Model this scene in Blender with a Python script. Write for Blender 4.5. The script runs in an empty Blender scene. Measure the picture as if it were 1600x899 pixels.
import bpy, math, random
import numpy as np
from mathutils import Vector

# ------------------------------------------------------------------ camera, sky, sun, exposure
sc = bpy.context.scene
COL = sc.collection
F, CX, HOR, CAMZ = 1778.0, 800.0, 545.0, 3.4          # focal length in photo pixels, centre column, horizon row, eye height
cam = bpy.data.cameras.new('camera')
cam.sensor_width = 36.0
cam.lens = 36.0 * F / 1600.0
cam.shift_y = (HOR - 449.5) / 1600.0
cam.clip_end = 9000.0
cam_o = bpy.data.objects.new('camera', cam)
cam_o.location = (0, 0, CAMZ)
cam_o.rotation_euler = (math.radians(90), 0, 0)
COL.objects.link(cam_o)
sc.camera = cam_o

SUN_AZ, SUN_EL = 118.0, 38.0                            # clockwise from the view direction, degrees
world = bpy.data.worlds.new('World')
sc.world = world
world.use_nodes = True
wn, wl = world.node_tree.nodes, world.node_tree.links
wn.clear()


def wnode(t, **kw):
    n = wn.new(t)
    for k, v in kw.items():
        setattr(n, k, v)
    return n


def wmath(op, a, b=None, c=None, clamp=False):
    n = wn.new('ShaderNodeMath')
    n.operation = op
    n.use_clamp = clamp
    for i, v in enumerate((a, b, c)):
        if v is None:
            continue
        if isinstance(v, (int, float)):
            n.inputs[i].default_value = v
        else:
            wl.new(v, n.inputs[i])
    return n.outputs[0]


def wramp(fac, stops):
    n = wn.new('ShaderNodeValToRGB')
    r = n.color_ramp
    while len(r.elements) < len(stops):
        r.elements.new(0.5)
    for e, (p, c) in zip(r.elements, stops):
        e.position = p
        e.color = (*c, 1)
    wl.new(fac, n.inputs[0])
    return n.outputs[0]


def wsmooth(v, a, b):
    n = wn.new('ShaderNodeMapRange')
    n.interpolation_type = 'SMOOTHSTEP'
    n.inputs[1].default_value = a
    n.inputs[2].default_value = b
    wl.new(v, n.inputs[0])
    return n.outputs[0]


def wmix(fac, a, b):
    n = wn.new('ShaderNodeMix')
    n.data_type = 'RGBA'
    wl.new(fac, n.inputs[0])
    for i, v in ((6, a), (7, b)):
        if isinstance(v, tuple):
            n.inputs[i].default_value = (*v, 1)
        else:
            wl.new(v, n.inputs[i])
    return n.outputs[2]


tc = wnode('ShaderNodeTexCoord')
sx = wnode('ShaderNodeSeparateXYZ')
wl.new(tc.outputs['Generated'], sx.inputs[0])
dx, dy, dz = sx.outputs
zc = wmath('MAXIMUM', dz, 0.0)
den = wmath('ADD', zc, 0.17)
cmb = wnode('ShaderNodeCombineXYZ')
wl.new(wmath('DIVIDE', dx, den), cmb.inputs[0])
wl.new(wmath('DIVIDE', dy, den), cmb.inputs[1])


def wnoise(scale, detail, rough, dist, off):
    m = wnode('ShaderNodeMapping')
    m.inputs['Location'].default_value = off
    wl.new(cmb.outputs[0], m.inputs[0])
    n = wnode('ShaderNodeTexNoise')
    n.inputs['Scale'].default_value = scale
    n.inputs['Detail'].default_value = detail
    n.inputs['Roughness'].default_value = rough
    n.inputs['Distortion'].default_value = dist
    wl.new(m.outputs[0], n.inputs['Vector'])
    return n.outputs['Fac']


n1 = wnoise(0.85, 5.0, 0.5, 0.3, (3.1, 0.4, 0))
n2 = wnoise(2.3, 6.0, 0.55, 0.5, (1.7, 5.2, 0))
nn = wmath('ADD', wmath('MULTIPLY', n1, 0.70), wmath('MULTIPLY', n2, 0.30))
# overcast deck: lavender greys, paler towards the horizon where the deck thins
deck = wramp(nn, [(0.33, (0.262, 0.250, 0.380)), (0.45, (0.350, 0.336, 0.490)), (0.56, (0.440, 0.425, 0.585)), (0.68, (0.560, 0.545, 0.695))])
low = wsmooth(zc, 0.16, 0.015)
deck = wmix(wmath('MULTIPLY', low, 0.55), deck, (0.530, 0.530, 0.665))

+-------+

Challenge:
Look above and repeat, character for character, the lines from the first one to the line with "from mathutils import Vector", counting both.

Result of this task:
Model this scene in Blender with a Python script. Write for Blender 4.5. The script runs in an empty Blender scene. Measure the picture as if it were 1600x899 pixels.
import bpy, math, random
import numpy as np
from mathutils import Vector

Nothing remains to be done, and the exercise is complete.